O comunista António Filipe considerou ser esta uma “justíssima homenagem” aos deputados daquela que foi a primeira Assembleia representativa “verdadeiramente democrática em toda a nossa história” - pela primeira vez foi eleita por sufrágio directo e universal (por 92% dos eleitores). “Legitimadíssima pela vontade popular, elaborou uma obra notável”, que “reflectiu a diversidade de opiniões e posições políticas da sociedade” e que aos 40 anos “está viva, se recomenda, e com a qual os portugueses muito se identificam. Não há melhor homenagem que lembrar isso.” O texto foi o “bilhete de identidade dos princípios, dos valores e da democracia política, económica, social e cultural” preconizados no 25 de Abril.

O bloquista Pedro Filipe Soares aproveitou o momento para fazer a ponte entre o passado e o presente. Na “pena com que escreveram” a Constituição que “como nunca, apontava ao socialismo”, os deputados de então tiveram a “arte” de reflectir a relação de forças existente num país que “reclamava por direitos, por poder estar na liberdade e na democracia, na construção da escola pública, do Estado social, na garantia do direito ao trabalho, ao salário e à habitação. Na garantia de que um país é de e para todos e para todas.”

“A melhor forma de celebrar qualquer Constituição é aplicá-la”, apontou o líder da bancada do Bloco vincando que o país regressa hoje à “estabilidade constitucional depois de quatro anos em que o governo da direita tentou fazer o que sempre sonhara: atacar o documento fundamental da nossa sociedade”. Pedro Filipe Soares afirmou que “foi graças ao texto fundamental que a direita não cortou salários como quis cortar, que não riscou direitos como quis riscar, que não rasgou contratos com quem trabalhou uma vida inteira, como quis rasgar”.
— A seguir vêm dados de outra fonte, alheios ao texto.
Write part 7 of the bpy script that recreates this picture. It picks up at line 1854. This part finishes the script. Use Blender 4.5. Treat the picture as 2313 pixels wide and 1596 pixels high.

Mas nem tudo é perfeito: “No conteúdo ainda falta muito para que aquele programa de Abril seja plenamente levado por diante.” E por isso o dirigente do BE assumiu o compromisso de que o partido tudo fará “para que seja fielmente cumprida em todos os seus conteúdos, com todos os direitos que ainda faltam cumprir 40 anos depois”.